* [Exercise goal]: Write out the listing below exactly, and omit any images you find in it.

* [Information supplied]:
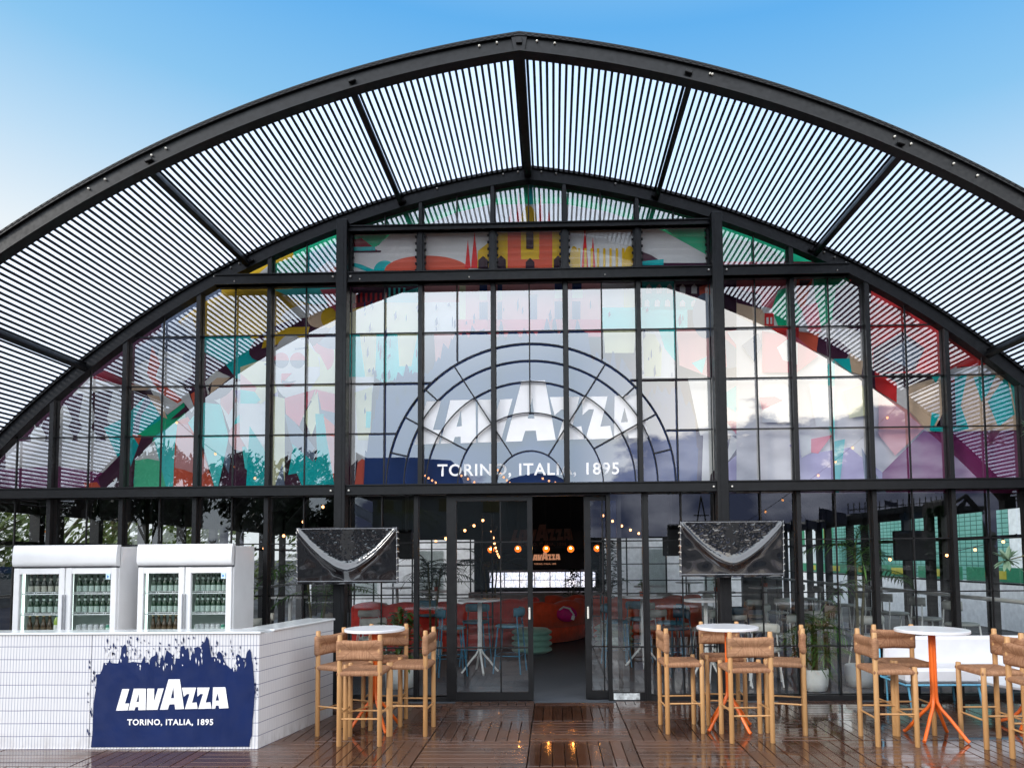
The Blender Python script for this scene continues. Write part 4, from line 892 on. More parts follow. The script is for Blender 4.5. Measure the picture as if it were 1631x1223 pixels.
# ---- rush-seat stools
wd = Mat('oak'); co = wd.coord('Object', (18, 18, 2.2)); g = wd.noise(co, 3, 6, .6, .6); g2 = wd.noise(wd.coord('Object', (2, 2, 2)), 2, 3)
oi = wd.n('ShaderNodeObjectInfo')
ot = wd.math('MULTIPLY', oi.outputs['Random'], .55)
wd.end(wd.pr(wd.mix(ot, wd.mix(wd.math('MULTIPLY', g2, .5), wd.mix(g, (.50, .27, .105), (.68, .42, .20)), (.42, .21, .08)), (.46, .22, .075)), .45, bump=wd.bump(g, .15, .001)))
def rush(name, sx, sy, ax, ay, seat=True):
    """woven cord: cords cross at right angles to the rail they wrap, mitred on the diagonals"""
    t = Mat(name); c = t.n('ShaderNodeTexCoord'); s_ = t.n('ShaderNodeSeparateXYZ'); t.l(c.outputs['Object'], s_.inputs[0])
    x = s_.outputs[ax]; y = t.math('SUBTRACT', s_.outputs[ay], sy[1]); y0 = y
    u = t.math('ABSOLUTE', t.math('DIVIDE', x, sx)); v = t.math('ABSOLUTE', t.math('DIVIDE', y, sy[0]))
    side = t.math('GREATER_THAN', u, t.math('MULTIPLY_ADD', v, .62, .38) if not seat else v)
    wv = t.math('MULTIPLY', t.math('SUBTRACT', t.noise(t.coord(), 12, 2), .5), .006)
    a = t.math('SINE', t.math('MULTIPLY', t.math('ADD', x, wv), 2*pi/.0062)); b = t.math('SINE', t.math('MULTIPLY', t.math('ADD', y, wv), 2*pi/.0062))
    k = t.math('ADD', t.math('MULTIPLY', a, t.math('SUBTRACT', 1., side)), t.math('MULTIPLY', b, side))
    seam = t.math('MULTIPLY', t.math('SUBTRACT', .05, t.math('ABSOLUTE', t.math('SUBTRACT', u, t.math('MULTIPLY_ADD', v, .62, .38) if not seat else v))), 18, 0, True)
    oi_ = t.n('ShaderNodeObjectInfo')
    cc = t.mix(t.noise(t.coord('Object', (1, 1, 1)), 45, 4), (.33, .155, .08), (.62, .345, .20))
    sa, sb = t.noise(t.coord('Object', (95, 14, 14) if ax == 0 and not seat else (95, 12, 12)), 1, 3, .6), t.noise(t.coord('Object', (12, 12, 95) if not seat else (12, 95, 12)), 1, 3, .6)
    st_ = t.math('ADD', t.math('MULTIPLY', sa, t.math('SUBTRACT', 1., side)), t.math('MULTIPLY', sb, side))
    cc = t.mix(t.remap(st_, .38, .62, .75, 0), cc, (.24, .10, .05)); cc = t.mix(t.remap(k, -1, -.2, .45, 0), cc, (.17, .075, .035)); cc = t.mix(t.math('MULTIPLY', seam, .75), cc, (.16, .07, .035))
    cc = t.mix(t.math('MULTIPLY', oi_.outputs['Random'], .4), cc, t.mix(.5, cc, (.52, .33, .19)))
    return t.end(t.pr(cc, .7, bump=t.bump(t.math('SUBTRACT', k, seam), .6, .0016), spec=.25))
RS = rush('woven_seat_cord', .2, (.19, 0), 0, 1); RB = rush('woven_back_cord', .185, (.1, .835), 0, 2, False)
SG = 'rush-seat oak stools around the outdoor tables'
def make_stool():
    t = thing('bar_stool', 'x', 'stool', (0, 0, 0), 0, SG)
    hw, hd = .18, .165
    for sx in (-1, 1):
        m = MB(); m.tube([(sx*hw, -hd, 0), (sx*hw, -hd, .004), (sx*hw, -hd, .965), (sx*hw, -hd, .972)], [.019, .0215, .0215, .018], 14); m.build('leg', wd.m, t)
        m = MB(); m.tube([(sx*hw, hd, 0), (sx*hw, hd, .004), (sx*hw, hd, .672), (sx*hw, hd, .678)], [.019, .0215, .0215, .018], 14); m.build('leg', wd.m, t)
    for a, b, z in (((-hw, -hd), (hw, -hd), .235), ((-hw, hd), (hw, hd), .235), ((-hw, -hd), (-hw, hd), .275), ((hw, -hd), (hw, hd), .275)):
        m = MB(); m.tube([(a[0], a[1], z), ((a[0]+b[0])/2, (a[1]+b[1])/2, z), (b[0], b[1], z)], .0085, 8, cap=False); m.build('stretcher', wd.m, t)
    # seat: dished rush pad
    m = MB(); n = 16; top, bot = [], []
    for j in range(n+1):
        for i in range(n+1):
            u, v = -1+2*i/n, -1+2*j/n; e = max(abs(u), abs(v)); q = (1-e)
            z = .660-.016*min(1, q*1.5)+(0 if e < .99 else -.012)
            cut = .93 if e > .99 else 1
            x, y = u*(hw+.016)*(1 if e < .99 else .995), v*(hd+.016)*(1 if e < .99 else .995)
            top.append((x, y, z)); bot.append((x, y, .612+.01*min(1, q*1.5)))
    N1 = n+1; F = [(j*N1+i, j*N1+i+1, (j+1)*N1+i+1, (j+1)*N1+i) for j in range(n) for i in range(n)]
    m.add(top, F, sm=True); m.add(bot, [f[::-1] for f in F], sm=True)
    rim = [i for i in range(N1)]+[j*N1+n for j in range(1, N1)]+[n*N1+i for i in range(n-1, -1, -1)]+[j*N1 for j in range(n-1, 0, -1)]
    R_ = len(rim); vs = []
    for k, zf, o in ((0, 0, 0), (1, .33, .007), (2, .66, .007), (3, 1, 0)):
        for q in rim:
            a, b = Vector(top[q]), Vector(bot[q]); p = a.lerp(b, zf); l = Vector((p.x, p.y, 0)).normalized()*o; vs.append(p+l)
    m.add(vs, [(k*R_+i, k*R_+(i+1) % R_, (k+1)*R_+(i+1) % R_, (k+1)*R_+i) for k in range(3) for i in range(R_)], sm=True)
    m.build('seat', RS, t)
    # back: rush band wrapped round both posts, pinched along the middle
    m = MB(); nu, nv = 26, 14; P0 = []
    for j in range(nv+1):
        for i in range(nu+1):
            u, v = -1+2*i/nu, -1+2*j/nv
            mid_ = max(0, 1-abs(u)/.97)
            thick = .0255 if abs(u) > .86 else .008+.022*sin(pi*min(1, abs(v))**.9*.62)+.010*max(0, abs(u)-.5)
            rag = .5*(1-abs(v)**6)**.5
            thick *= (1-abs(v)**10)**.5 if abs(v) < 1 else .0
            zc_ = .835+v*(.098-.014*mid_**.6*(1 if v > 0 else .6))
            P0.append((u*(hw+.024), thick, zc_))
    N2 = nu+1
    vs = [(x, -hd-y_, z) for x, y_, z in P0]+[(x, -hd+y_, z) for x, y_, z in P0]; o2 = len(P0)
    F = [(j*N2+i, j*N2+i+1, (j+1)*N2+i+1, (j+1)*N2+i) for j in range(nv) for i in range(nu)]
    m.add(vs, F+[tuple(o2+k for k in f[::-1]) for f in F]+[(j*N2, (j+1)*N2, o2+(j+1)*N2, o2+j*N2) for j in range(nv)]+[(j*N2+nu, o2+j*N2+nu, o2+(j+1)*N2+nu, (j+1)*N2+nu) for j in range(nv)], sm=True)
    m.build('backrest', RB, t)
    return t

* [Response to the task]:
The Blender Python script for this scene continues. Write part 4, from line 892 on. More parts follow. The script is for Blender 4.5. Measure the picture as if it were 1631x1223 pixels.
# ---- rush-seat stools
wd = Mat('oak'); co = wd.coord('Object', (18, 18, 2.2)); g = wd.noise(co, 3, 6, .6, .6); g2 = wd.noise(wd.coord('Object', (2, 2, 2)), 2, 3)
oi = wd.n('ShaderNodeObjectInfo')
ot = wd.math('MULTIPLY', oi.outputs['Random'], .55)
wd.end(wd.pr(wd.mix(ot, wd.mix(wd.math('MULTIPLY', g2, .5), wd.mix(g, (.50, .27, .105), (.68, .42, .20)), (.42, .21, .08)), (.46, .22, .075)), .45, bump=wd.bump(g, .15, .001)))
def rush(name, sx, sy, ax, ay, seat=True):
    """woven cord: cords cross at right angles to the rail they wrap, mitred on the diagonals"""
    t = Mat(name); c = t.n('ShaderNodeTexCoord'); s_ = t.n('ShaderNodeSeparateXYZ'); t.l(c.outputs['Object'], s_.inputs[0])
    x = s_.outputs[ax]; y = t.math('SUBTRACT', s_.outputs[ay], sy[1]); y0 = y
    u = t.math('ABSOLUTE', t.math('DIVIDE', x, sx)); v = t.math('ABSOLUTE', t.math('DIVIDE', y, sy[0]))
    side = t.math('GREATER_THAN', u, t.math('MULTIPLY_ADD', v, .62, .38) if not seat else v)
    wv = t.math('MULTIPLY', t.math('SUBTRACT', t.noise(t.coord(), 12, 2), .5), .006)
    a = t.math('SINE', t.math('MULTIPLY', t.math('ADD', x, wv), 2*pi/.0062)); b = t.math('SINE', t.math('MULTIPLY', t.math('ADD', y, wv), 2*pi/.0062))
    k = t.math('ADD', t.math('MULTIPLY', a, t.math('SUBTRACT', 1., side)), t.math('MULTIPLY', b, side))
    seam = t.math('MULTIPLY', t.math('SUBTRACT', .05, t.math('ABSOLUTE', t.math('SUBTRACT', u, t.math('MULTIPLY_ADD', v, .62, .38) if not seat else v))), 18, 0, True)
    oi_ = t.n('ShaderNodeObjectInfo')
    cc = t.mix(t.noise(t.coord('Object', (1, 1, 1)), 45, 4), (.33, .155, .08), (.62, .345, .20))
    sa, sb = t.noise(t.coord('Object', (95, 14, 14) if ax == 0 and not seat else (95, 12, 12)), 1, 3, .6), t.noise(t.coord('Object', (12, 12, 95) if not seat else (12, 95, 12)), 1, 3, .6)
    st_ = t.math('ADD', t.math('MULTIPLY', sa, t.math('SUBTRACT', 1., side)), t.math('MULTIPLY', sb, side))
    cc = t.mix(t.remap(st_, .38, .62, .75, 0), cc, (.24, .10, .05)); cc = t.mix(t.remap(k, -1, -.2, .45, 0), cc, (.17, .075, .035)); cc = t.mix(t.math('MULTIPLY', seam, .75), cc, (.16, .07, .035))
    cc = t.mix(t.math('MULTIPLY', oi_.outputs['Random'], .4), cc, t.mix(.5, cc, (.52, .33, .19)))
    return t.end(t.pr(cc, .7, bump=t.bump(t.math('SUBTRACT', k, seam), .6, .0016), spec=.25))
RS = rush('woven_seat_cord', .2, (.19, 0), 0, 1); RB = rush('woven_back_cord', .185, (.1, .835), 0, 2, False)
SG = 'rush-seat oak stools around the outdoor tables'
def make_stool():
    t = thing('bar_stool', 'x', 'stool', (0, 0, 0), 0, SG)
    hw, hd = .18, .165
    for sx in (-1, 1):
        m = MB(); m.tube([(sx*hw, -hd, 0), (sx*hw, -hd, .004), (sx*hw, -hd, .965), (sx*hw, -hd, .972)], [.019, .0215, .0215, .018], 14); m.build('leg', wd.m, t)
        m = MB(); m.tube([(sx*hw, hd, 0), (sx*hw, hd, .004), (sx*hw, hd, .672), (sx*hw, hd, .678)], [.019, .0215, .0215, .018], 14); m.build('leg', wd.m, t)
    for a, b, z in (((-hw, -hd), (hw, -hd), .235), ((-hw, hd), (hw, hd), .235), ((-hw, -hd), (-hw, hd), .275), ((hw, -hd), (hw, hd), .275)):
        m = MB(); m.tube([(a[0], a[1], z), ((a[0]+b[0])/2, (a[1]+b[1])/2, z), (b[0], b[1], z)], .0085, 8, cap=False); m.build('stretcher', wd.m, t)
    # seat: dished rush pad
    m = MB(); n = 16; top, bot = [], []
    for j in range(n+1):
        for i in range(n+1):
            u, v = -1+2*i/n, -1+2*j/n; e = max(abs(u), abs(v)); q = (1-e)
            z = .660-.016*min(1, q*1.5)+(0 if e < .99 else -.012)
            cut = .93 if e > .99 else 1
            x, y = u*(hw+.016)*(1 if e < .99 else .995), v*(hd+.016)*(1 if e < .99 else .995)
            top.append((x, y, z)); bot.append((x, y, .612+.01*min(1, q*1.5)))
    N1 = n+1; F = [(j*N1+i, j*N1+i+1, (j+1)*N1+i+1, (j+1)*N1+i) for j in range(n) for i in range(n)]
    m.add(top, F, sm=True); m.add(bot, [f[::-1] for f in F], sm=True)
    rim = [i for i in range(N1)]+[j*N1+n for j in range(1, N1)]+[n*N1+i for i in range(n-1, -1, -1)]+[j*N1 for j in range(n-1, 0, -1)]
    R_ = len(rim); vs = []
    for k, zf, o in ((0, 0, 0), (1, .33, .007), (2, .66, .007), (3, 1, 0)):
        for q in rim:
            a, b = Vector(top[q]), Vector(bot[q]); p = a.lerp(b, zf); l = Vector((p.x, p.y, 0)).normalized()*o; vs.append(p+l)
    m.add(vs, [(k*R_+i, k*R_+(i+1) % R_, (k+1)*R_+(i+1) % R_, (k+1)*R_+i) for k in range(3) for i in range(R_)], sm=True)
    m.build('seat', RS, t)
    # back: rush band wrapped round both posts, pinched along the middle
    m = MB(); nu, nv = 26, 14; P0 = []
    for j in range(nv+1):
        for i in range(nu+1):
            u, v = -1+2*i/nu, -1+2*j/nv
            mid_ = max(0, 1-abs(u)/.97)
            thick = .0255 if abs(u) > .86 else .008+.022*sin(pi*min(1, abs(v))**.9*.62)+.010*max(0, abs(u)-.5)
            rag = .5*(1-abs(v)**6)**.5
            thick *= (1-abs(v)**10)**.5 if abs(v) < 1 else .0
            zc_ = .835+v*(.098-.014*mid_**.6*(1 if v > 0 else .6))
            P0.append((u*(hw+.024), thick, zc_))
    N2 = nu+1
    vs = [(x, -hd-y_, z) for x, y_, z in P0]+[(x, -hd+y_, z) for x, y_, z in P0]; o2 = len(P0)
    F = [(j*N2+i, j*N2+i+1, (j+1)*N2+i+1, (j+1)*N2+i) for j in range(nv) for i in range(nu)]
    m.add(vs, F+[tuple(o2+k for k in f[::-1]) for f in F]+[(j*N2, (j+1)*N2, o2+(j+1)*N2, o2+j*N2) for j in range(nv)]+[(j*N2+nu, o2+j*N2+nu, o2+(j+1)*N2+nu, (j+1)*N2+nu) for j in range(nv)], sm=True)
    m.build('backrest', RB, t)
    return t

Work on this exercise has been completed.